South Carolina Academy of Authors offers poetry and fiction fellowships
The South Carolina Academy of Authors invites entries for its annual fellowships in poetry and fiction. Fellows receive $1,000 and are invited to the Academy’s induction ceremony in April.
Fellowship applicants must be full-time South Carolina residents. There are no restrictions on content, however submitted works must unpublished. December 1, 2013, is the deadline for both competitions.
The judge for the 2013 Carrie McCray Nickens Poetry Fellowship competition is Lavonne J. Adams, author of Through the Glorieta Pass (Pearl Editions). She teaches in the Department of Creative Writing at the University of North Carolina-Wilmington. She is the recipient of the Persephone Poetry Prize for her chapbook Everyday Still Life, and the Randall Jarrell/Harperprints Chapbook Award for In the Shadow of the Mountain. She has been published in more than 50 additional venues, including Prairie Schooner, Missouri Review, Cincinnati Review and Crab Orchard Review.
Randall Kenan, the Fiction Fellowship judge, is the author of the novel A Visitation of Spirits (Grove Press, 1989) and a collection of stories, Let the Dead Bury Their Dead, (Harcourt Brace, 1992), which was a finalist for the National Book Critics Circle Award and was among The New York Times Notable Books of 1992. He is also the author of a biography of James Baldwin (1993) and recently edited The Cross of Redemption: The Uncollected Writings of James Baldwin (Pantheon, 2010). His latest book, The Fire This Time, was published in May 2007. Kenan is Associate Professor of English and Comparative Literature at the University of North Carolina-Chapel Hill.

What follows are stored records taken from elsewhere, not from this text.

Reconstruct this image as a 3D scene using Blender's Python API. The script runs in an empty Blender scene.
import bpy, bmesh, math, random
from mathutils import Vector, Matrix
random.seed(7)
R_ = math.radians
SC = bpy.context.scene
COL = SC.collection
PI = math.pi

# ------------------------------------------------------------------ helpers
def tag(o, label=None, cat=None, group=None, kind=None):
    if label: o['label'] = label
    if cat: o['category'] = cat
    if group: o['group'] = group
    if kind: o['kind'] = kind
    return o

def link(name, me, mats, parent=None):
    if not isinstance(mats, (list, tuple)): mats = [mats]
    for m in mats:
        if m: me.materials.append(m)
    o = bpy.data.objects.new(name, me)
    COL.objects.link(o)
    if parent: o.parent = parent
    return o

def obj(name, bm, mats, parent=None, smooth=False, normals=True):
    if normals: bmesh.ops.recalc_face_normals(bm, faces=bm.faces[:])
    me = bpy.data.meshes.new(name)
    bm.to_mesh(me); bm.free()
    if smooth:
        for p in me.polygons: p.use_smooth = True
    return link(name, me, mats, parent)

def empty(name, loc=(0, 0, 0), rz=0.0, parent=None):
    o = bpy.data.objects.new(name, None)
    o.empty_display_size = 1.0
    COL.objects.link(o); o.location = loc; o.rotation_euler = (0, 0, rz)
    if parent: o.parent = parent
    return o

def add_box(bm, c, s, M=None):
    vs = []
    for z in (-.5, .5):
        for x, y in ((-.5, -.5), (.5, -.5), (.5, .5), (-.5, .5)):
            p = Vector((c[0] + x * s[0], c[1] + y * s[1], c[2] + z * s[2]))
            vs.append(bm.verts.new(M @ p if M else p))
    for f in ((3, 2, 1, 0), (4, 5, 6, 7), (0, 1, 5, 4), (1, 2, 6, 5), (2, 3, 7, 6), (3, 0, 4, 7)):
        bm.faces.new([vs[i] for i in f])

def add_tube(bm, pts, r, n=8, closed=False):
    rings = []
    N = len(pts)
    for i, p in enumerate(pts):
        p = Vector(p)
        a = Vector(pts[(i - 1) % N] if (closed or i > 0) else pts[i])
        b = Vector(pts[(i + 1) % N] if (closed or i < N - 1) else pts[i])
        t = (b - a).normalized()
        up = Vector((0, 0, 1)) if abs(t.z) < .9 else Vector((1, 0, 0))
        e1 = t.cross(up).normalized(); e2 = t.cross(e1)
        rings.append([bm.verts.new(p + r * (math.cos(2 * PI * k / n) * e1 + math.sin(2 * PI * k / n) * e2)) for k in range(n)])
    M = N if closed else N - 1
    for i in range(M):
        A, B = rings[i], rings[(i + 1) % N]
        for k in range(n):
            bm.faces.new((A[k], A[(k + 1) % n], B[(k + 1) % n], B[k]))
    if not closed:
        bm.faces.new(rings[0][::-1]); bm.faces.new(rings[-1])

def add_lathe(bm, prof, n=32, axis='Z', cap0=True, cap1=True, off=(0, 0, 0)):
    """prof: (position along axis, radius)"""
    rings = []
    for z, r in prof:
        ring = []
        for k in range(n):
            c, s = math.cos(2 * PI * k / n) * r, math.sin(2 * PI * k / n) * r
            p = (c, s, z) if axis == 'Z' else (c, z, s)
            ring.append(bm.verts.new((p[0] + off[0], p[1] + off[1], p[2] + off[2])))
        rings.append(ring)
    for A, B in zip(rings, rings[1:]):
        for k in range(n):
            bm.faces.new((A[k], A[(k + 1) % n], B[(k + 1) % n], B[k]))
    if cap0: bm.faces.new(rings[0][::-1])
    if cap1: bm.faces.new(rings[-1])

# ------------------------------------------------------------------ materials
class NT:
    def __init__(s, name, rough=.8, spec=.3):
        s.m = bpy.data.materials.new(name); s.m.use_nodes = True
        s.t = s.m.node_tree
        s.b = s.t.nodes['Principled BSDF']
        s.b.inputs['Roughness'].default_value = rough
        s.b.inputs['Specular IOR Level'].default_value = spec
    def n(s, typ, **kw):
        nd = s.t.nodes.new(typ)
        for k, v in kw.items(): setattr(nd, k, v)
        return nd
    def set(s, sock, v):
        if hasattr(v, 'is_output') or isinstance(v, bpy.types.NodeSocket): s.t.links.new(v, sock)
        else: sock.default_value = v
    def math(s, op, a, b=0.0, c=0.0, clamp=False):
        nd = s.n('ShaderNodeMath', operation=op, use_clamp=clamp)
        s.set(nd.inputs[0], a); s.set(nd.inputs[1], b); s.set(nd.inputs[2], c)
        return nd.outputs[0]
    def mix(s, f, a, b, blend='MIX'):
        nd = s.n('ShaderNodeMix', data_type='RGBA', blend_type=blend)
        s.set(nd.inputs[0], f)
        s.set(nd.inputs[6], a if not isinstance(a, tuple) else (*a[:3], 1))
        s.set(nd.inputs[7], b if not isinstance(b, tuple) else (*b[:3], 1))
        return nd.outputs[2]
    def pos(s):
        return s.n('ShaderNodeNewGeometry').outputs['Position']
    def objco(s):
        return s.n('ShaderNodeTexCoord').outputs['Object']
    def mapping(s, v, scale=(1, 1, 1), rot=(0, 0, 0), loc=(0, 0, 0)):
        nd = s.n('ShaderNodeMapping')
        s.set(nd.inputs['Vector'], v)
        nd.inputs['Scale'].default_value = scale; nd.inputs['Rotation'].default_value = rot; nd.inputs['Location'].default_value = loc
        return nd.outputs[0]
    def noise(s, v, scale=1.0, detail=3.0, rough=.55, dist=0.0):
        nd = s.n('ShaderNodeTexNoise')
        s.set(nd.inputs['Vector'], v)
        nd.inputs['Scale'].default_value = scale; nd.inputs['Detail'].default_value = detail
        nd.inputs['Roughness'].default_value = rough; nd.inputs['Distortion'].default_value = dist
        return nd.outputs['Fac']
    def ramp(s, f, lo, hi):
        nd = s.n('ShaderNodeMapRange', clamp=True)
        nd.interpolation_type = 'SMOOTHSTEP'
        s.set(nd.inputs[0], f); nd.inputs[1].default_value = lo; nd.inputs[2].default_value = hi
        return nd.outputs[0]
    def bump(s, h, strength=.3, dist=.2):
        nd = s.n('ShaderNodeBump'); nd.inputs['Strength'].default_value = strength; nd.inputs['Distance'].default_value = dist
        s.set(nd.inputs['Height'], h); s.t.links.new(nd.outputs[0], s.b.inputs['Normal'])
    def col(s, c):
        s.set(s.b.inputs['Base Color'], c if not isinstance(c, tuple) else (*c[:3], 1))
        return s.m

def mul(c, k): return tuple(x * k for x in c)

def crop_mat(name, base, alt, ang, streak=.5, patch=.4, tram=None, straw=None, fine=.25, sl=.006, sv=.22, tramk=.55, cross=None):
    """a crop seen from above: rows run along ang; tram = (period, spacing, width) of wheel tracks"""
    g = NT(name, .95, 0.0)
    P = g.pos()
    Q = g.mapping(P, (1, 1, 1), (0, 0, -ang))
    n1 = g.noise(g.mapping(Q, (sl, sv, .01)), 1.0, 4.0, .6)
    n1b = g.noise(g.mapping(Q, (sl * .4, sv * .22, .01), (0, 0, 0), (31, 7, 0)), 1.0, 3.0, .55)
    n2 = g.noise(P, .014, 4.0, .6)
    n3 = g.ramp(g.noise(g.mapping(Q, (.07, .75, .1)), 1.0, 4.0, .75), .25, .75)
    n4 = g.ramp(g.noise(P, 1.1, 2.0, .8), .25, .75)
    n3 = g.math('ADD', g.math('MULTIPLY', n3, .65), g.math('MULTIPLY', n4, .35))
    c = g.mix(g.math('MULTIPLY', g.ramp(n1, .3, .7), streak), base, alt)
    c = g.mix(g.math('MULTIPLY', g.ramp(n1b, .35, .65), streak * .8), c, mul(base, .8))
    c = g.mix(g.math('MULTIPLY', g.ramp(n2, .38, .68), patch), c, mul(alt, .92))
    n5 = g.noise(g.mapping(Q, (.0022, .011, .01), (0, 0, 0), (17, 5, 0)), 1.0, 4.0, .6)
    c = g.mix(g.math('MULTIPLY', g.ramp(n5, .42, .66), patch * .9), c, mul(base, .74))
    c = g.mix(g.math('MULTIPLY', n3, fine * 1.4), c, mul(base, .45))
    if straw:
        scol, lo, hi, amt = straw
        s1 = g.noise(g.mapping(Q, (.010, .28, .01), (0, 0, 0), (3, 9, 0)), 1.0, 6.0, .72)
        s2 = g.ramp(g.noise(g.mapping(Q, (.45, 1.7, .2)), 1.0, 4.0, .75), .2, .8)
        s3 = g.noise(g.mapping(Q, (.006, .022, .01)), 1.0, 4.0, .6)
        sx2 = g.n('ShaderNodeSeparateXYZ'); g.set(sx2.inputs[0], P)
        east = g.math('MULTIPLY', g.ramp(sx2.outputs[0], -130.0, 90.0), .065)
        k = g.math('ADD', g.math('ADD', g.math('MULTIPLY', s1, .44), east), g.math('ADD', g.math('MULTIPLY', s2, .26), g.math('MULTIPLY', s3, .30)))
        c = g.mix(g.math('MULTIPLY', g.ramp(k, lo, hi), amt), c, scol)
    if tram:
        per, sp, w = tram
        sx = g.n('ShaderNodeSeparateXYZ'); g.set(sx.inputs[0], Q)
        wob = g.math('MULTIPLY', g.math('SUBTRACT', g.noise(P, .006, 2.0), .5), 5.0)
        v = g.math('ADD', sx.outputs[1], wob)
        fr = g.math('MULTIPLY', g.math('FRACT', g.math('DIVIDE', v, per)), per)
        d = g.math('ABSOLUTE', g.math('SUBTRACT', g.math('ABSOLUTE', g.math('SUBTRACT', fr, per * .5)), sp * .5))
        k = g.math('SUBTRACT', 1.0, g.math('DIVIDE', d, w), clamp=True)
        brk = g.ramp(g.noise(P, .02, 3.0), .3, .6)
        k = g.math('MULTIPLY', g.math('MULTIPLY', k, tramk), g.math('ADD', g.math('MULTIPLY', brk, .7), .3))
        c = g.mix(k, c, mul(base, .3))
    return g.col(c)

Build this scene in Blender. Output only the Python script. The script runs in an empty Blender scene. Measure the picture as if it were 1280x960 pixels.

Visit the S.C. Academy of Authors website for application guidelines.
About the S.C. Academy of Authors
The Academy’s principal purpose is to identify and recognize the state’s distinguished writers and to promote their literature’s influence on our cultural heritage. Public recognition of our state’s literary hall of fame not only serves to increase the general readership of authors working today but also leads to the rediscovery of works from the past.